* **TASK DETAILS**
Transcribe the listing exactly, leaving out every picture.

* **PROVIDED MATERIAL**

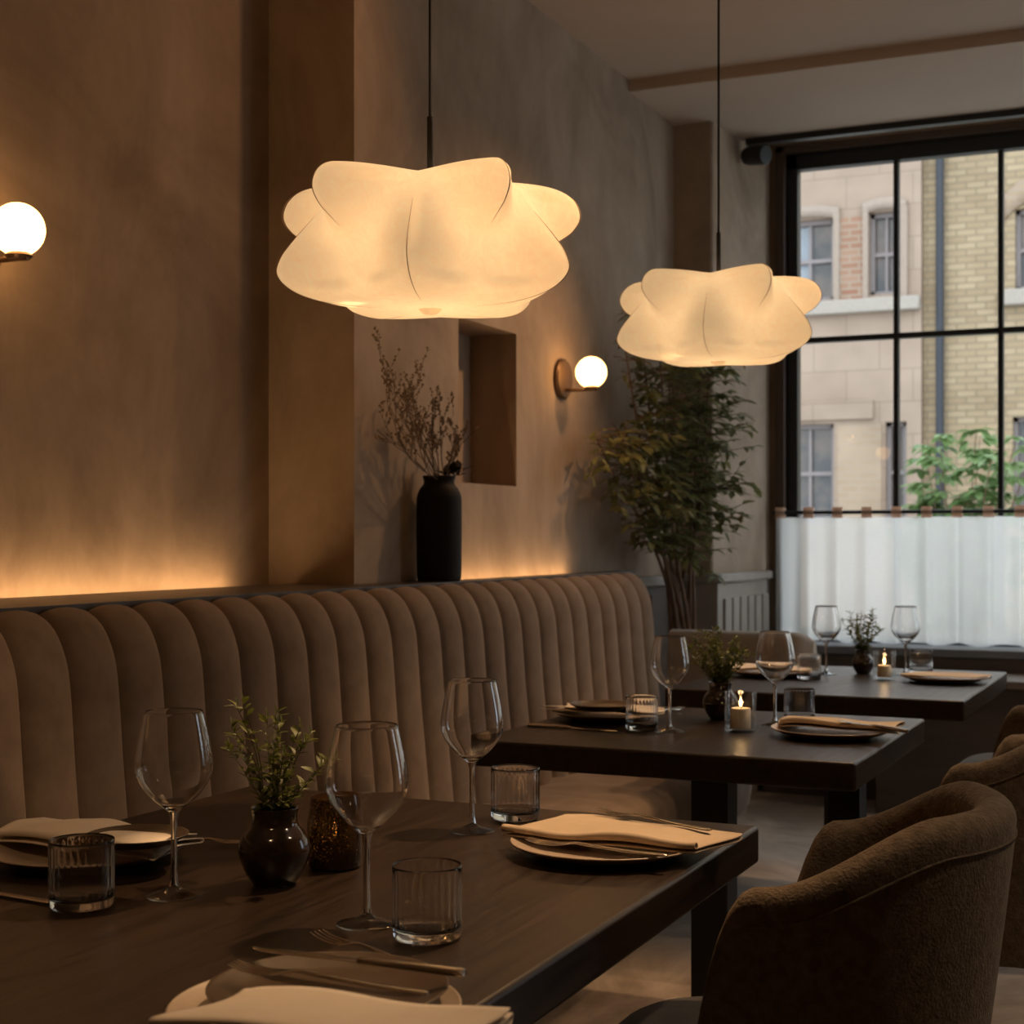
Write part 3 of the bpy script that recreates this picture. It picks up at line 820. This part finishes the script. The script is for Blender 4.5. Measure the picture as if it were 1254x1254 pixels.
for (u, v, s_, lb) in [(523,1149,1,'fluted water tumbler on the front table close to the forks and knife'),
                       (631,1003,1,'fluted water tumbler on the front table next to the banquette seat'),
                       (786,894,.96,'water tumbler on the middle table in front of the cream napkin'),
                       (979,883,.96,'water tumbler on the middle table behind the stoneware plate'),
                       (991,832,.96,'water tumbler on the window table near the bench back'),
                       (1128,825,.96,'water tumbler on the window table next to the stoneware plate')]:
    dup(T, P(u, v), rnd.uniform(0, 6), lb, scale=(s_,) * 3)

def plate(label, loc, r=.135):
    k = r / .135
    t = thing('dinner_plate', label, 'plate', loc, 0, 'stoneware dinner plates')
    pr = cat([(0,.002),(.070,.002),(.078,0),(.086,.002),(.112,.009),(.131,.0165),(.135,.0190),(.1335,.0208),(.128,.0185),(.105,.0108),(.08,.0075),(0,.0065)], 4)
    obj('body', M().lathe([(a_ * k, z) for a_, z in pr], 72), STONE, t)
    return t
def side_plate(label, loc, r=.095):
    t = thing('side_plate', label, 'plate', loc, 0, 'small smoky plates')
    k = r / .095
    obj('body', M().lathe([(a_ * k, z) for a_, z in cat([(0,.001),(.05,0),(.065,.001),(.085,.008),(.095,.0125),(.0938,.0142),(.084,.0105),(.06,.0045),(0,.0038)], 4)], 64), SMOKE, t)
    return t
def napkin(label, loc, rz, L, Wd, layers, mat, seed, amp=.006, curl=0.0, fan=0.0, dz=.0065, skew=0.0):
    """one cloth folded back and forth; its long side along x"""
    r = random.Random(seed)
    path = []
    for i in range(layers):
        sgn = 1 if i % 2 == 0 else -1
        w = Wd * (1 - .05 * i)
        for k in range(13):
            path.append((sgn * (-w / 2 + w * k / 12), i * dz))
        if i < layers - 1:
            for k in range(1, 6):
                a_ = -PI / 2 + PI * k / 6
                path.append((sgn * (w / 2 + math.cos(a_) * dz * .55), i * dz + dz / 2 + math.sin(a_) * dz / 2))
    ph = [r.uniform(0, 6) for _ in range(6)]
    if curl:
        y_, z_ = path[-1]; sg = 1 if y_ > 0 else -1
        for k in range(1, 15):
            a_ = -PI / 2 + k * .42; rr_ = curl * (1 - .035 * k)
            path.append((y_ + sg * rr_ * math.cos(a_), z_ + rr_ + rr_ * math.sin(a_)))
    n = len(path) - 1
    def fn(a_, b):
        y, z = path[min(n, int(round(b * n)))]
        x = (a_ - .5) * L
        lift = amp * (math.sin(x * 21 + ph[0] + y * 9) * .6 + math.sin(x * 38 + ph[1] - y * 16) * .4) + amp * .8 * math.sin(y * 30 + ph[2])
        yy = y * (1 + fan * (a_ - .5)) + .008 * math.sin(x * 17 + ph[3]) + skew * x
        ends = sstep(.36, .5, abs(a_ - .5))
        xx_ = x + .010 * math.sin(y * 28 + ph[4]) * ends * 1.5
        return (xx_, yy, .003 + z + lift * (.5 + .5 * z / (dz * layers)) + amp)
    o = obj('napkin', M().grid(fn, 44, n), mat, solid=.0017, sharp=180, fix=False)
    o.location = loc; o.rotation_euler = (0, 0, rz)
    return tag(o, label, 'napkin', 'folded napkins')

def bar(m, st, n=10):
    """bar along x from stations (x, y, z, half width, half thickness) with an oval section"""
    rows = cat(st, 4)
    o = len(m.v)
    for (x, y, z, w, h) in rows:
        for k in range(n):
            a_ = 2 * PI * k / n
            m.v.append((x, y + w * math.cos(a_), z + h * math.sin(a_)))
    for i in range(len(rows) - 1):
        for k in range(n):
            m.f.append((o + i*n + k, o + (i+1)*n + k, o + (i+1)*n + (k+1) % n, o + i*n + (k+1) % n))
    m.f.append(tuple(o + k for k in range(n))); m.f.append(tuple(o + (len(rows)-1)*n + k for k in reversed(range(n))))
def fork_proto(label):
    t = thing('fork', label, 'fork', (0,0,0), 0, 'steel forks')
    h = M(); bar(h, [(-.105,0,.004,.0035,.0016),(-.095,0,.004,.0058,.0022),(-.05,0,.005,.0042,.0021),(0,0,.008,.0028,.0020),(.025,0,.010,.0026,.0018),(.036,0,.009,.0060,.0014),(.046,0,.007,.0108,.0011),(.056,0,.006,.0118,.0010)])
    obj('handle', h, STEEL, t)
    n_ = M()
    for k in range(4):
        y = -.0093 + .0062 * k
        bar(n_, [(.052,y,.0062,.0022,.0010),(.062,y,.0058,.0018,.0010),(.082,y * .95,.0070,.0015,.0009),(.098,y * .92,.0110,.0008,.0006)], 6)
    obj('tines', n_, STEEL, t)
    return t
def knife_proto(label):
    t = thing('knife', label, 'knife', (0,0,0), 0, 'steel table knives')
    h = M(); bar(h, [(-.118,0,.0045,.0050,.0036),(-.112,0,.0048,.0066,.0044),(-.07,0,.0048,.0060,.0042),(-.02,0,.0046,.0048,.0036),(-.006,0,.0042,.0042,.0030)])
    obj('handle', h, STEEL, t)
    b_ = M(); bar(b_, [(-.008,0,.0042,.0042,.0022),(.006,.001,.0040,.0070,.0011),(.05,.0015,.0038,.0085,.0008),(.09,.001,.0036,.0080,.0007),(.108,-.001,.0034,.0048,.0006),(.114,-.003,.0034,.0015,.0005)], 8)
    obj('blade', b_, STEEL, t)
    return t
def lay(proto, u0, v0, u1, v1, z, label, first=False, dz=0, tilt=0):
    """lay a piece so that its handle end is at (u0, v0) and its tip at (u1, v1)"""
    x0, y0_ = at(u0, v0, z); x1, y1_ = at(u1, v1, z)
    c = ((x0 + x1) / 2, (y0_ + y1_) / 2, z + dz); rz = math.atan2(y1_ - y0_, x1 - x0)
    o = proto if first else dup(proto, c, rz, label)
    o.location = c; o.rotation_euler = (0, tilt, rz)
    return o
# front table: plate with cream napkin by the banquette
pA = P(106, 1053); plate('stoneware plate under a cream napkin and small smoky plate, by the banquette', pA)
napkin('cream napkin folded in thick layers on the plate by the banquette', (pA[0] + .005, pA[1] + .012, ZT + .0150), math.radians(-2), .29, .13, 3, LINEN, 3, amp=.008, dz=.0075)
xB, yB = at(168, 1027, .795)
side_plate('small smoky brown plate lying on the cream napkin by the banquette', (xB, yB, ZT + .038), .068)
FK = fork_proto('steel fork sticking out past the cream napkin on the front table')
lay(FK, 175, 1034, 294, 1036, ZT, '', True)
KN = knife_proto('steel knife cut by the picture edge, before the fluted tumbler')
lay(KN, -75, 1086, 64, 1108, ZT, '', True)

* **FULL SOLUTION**
Write part 3 of the bpy script that recreates this picture. It picks up at line 820. This part finishes the script. The script is for Blender 4.5. Measure the picture as if it were 1254x1254 pixels.
for (u, v, s_, lb) in [(523,1149,1,'fluted water tumbler on the front table close to the forks and knife'),
                       (631,1003,1,'fluted water tumbler on the front table next to the banquette seat'),
                       (786,894,.96,'water tumbler on the middle table in front of the cream napkin'),
                       (979,883,.96,'water tumbler on the middle table behind the stoneware plate'),
                       (991,832,.96,'water tumbler on the window table near the bench back'),
                       (1128,825,.96,'water tumbler on the window table next to the stoneware plate')]:
    dup(T, P(u, v), rnd.uniform(0, 6), lb, scale=(s_,) * 3)

def plate(label, loc, r=.135):
    k = r / .135
    t = thing('dinner_plate', label, 'plate', loc, 0, 'stoneware dinner plates')
    pr = cat([(0,.002),(.070,.002),(.078,0),(.086,.002),(.112,.009),(.131,.0165),(.135,.0190),(.1335,.0208),(.128,.0185),(.105,.0108),(.08,.0075),(0,.0065)], 4)
    obj('body', M().lathe([(a_ * k, z) for a_, z in pr], 72), STONE, t)
    return t
def side_plate(label, loc, r=.095):
    t = thing('side_plate', label, 'plate', loc, 0, 'small smoky plates')
    k = r / .095
    obj('body', M().lathe([(a_ * k, z) for a_, z in cat([(0,.001),(.05,0),(.065,.001),(.085,.008),(.095,.0125),(.0938,.0142),(.084,.0105),(.06,.0045),(0,.0038)], 4)], 64), SMOKE, t)
    return t
def napkin(label, loc, rz, L, Wd, layers, mat, seed, amp=.006, curl=0.0, fan=0.0, dz=.0065, skew=0.0):
    """one cloth folded back and forth; its long side along x"""
    r = random.Random(seed)
    path = []
    for i in range(layers):
        sgn = 1 if i % 2 == 0 else -1
        w = Wd * (1 - .05 * i)
        for k in range(13):
            path.append((sgn * (-w / 2 + w * k / 12), i * dz))
        if i < layers - 1:
            for k in range(1, 6):
                a_ = -PI / 2 + PI * k / 6
                path.append((sgn * (w / 2 + math.cos(a_) * dz * .55), i * dz + dz / 2 + math.sin(a_) * dz / 2))
    ph = [r.uniform(0, 6) for _ in range(6)]
    if curl:
        y_, z_ = path[-1]; sg = 1 if y_ > 0 else -1
        for k in range(1, 15):
            a_ = -PI / 2 + k * .42; rr_ = curl * (1 - .035 * k)
            path.append((y_ + sg * rr_ * math.cos(a_), z_ + rr_ + rr_ * math.sin(a_)))
    n = len(path) - 1
    def fn(a_, b):
        y, z = path[min(n, int(round(b * n)))]
        x = (a_ - .5) * L
        lift = amp * (math.sin(x * 21 + ph[0] + y * 9) * .6 + math.sin(x * 38 + ph[1] - y * 16) * .4) + amp * .8 * math.sin(y * 30 + ph[2])
        yy = y * (1 + fan * (a_ - .5)) + .008 * math.sin(x * 17 + ph[3]) + skew * x
        ends = sstep(.36, .5, abs(a_ - .5))
        xx_ = x + .010 * math.sin(y * 28 + ph[4]) * ends * 1.5
        return (xx_, yy, .003 + z + lift * (.5 + .5 * z / (dz * layers)) + amp)
    o = obj('napkin', M().grid(fn, 44, n), mat, solid=.0017, sharp=180, fix=False)
    o.location = loc; o.rotation_euler = (0, 0, rz)
    return tag(o, label, 'napkin', 'folded napkins')

def bar(m, st, n=10):
    """bar along x from stations (x, y, z, half width, half thickness) with an oval section"""
    rows = cat(st, 4)
    o = len(m.v)
    for (x, y, z, w, h) in rows:
        for k in range(n):
            a_ = 2 * PI * k / n
            m.v.append((x, y + w * math.cos(a_), z + h * math.sin(a_)))
    for i in range(len(rows) - 1):
        for k in range(n):
            m.f.append((o + i*n + k, o + (i+1)*n + k, o + (i+1)*n + (k+1) % n, o + i*n + (k+1) % n))
    m.f.append(tuple(o + k for k in range(n))); m.f.append(tuple(o + (len(rows)-1)*n + k for k in reversed(range(n))))
def fork_proto(label):
    t = thing('fork', label, 'fork', (0,0,0), 0, 'steel forks')
    h = M(); bar(h, [(-.105,0,.004,.0035,.0016),(-.095,0,.004,.0058,.0022),(-.05,0,.005,.0042,.0021),(0,0,.008,.0028,.0020),(.025,0,.010,.0026,.0018),(.036,0,.009,.0060,.0014),(.046,0,.007,.0108,.0011),(.056,0,.006,.0118,.0010)])
    obj('handle', h, STEEL, t)
    n_ = M()
    for k in range(4):
        y = -.0093 + .0062 * k
        bar(n_, [(.052,y,.0062,.0022,.0010),(.062,y,.0058,.0018,.0010),(.082,y * .95,.0070,.0015,.0009),(.098,y * .92,.0110,.0008,.0006)], 6)
    obj('tines', n_, STEEL, t)
    return t
def knife_proto(label):
    t = thing('knife', label, 'knife', (0,0,0), 0, 'steel table knives')
    h = M(); bar(h, [(-.118,0,.0045,.0050,.0036),(-.112,0,.0048,.0066,.0044),(-.07,0,.0048,.0060,.0042),(-.02,0,.0046,.0048,.0036),(-.006,0,.0042,.0042,.0030)])
    obj('handle', h, STEEL, t)
    b_ = M(); bar(b_, [(-.008,0,.0042,.0042,.0022),(.006,.001,.0040,.0070,.0011),(.05,.0015,.0038,.0085,.0008),(.09,.001,.0036,.0080,.0007),(.108,-.001,.0034,.0048,.0006),(.114,-.003,.0034,.0015,.0005)], 8)
    obj('blade', b_, STEEL, t)
    return t
def lay(proto, u0, v0, u1, v1, z, label, first=False, dz=0, tilt=0):
    """lay a piece so that its handle end is at (u0, v0) and its tip at (u1, v1)"""
    x0, y0_ = at(u0, v0, z); x1, y1_ = at(u1, v1, z)
    c = ((x0 + x1) / 2, (y0_ + y1_) / 2, z + dz); rz = math.atan2(y1_ - y0_, x1 - x0)
    o = proto if first else dup(proto, c, rz, label)
    o.location = c; o.rotation_euler = (0, tilt, rz)
    return o
# front table: plate with cream napkin by the banquette
pA = P(106, 1053); plate('stoneware plate under a cream napkin and small smoky plate, by the banquette', pA)
napkin('cream napkin folded in thick layers on the plate by the banquette', (pA[0] + .005, pA[1] + .012, ZT + .0150), math.radians(-2), .29, .13, 3, LINEN, 3, amp=.008, dz=.0075)
xB, yB = at(168, 1027, .795)
side_plate('small smoky brown plate lying on the cream napkin by the banquette', (xB, yB, ZT + .038), .068)
FK = fork_proto('steel fork sticking out past the cream napkin on the front table')
lay(FK, 175, 1034, 294, 1036, ZT, '', True)
KN = knife_proto('steel knife cut by the picture edge, before the fluted tumbler')
lay(KN, -75, 1086, 64, 1108, ZT, '', True)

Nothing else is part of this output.